Organizações não governamentais veem na legislação um incentivo à inovação. A expectativa é de que universidades e empresas invistam em modelos in vitro, simulações por computador e outras técnicas que dispensam seres vivos, impulsionando pesquisas mais rápidas e custos potencialmente menores.
Impacto económico e competitivo
O mercado brasileiro de cosméticos é o quarto maior do mundo, representando uma parcela significativa do PIB industrial. Analistas do sector consideram que a harmonização com normas internacionais evitará barreiras comerciais, sobretudo na União Europeia, onde a entrada de produtos testados em animais está proibida desde 2013. As grandes multinacionais instaladas no Brasil já operavam, na prática, sem experimentação animal, de modo que o impacto logístico deve ser limitado às empresas de menor porte.

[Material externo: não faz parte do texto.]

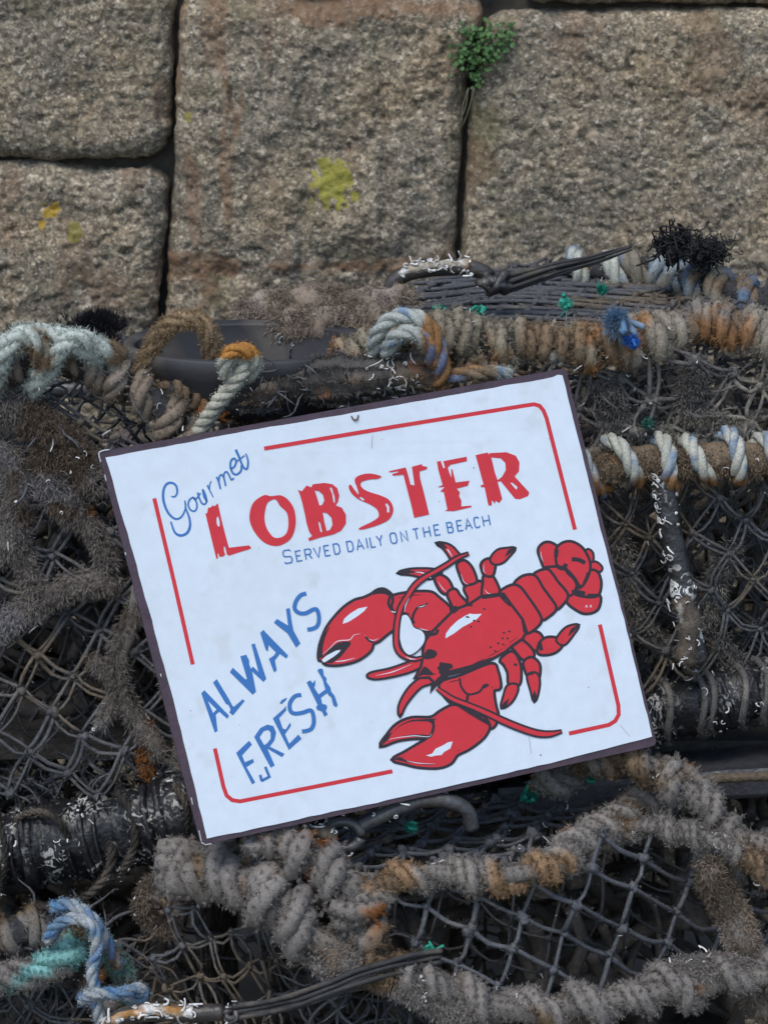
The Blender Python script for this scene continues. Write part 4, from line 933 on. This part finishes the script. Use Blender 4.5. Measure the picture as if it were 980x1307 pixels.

Entidades empresariais apontam, contudo, a necessidade de apoio técnico para a adaptação de fabricantes regionais. A implantação das rotinas de fiscalização pela Anvisa será acompanhada de programas de capacitação para laboratórios que pretendam migrar para métodos substitutivos.
Próximos passos
Com a legislação em vigor, o foco desloca-se para a implementação de regulamentos específicos, a certificação de alternativas científicas e a sensibilização do consumidor. A criação de um selo nacional “cruelty-free” deverá reforçar a transparência no ponto de venda e influenciar escolhas de compra, replicando experiências positivas de outros mercados.
A proibição brasileira reforça a tendência global de eliminação de testes em animais na indústria da beleza e higiene, colocando o país entre os líderes regionais em matéria de bem-estar animal e inovação tecnológica.